Given exercise:
Search the material for the word "scene" and copy each line that holds it.

Stored data:
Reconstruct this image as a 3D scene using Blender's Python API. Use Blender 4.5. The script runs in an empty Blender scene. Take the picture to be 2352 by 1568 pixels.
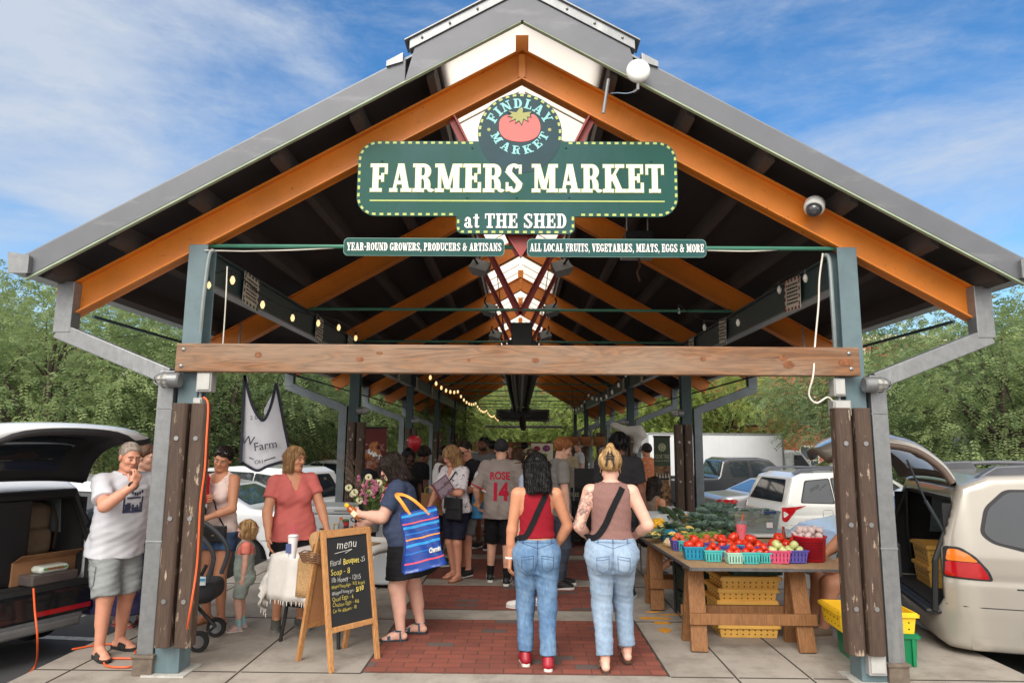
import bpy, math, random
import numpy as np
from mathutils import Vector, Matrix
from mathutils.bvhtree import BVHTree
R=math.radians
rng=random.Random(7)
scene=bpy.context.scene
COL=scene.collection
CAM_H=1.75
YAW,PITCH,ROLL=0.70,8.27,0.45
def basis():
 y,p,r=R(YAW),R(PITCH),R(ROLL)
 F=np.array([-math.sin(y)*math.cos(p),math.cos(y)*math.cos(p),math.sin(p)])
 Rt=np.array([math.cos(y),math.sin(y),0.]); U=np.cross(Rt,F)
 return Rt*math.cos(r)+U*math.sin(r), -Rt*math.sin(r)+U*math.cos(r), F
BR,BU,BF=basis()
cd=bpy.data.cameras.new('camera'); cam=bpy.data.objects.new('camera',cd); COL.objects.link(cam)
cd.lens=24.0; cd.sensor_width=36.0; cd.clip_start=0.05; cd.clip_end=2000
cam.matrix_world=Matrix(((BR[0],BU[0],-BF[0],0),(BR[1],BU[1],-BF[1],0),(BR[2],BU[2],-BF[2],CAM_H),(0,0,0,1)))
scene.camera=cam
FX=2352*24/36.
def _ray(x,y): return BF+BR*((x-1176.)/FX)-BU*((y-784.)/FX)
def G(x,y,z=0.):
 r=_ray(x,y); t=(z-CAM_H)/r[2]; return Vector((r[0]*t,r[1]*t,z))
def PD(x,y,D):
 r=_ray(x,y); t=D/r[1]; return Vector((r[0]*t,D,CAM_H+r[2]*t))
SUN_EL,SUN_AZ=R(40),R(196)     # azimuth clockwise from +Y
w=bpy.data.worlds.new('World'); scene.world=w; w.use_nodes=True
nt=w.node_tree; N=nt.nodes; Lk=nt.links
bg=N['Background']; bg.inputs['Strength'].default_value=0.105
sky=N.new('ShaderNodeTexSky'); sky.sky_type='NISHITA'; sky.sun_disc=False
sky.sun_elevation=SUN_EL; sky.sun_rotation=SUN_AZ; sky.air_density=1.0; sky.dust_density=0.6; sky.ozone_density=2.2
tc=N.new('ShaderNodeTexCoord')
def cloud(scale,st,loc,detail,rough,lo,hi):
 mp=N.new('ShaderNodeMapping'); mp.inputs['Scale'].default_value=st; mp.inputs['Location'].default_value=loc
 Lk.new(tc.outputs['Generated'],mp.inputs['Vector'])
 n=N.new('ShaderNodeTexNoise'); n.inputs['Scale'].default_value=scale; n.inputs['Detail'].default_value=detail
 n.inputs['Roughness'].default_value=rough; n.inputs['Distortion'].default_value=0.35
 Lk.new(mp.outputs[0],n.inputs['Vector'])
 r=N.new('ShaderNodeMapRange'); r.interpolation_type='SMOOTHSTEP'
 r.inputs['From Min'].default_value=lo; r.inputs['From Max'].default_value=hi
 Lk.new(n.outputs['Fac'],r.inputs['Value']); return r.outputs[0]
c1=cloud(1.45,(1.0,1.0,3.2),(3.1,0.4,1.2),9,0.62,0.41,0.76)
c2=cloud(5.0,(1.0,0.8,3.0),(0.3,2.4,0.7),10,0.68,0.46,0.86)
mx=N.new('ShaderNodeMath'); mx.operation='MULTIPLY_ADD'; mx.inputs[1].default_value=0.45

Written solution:
Reconstruct this image as a 3D scene using Blender's Python API. Use Blender 4.5. The script runs in an empty Blender scene. Take the picture to be 2352 by 1568 pixels.
scene=bpy.context.scene
COL=scene.collection
scene.camera=cam
w=bpy.data.worlds.new('World'); scene.world=w; w.use_nodes=True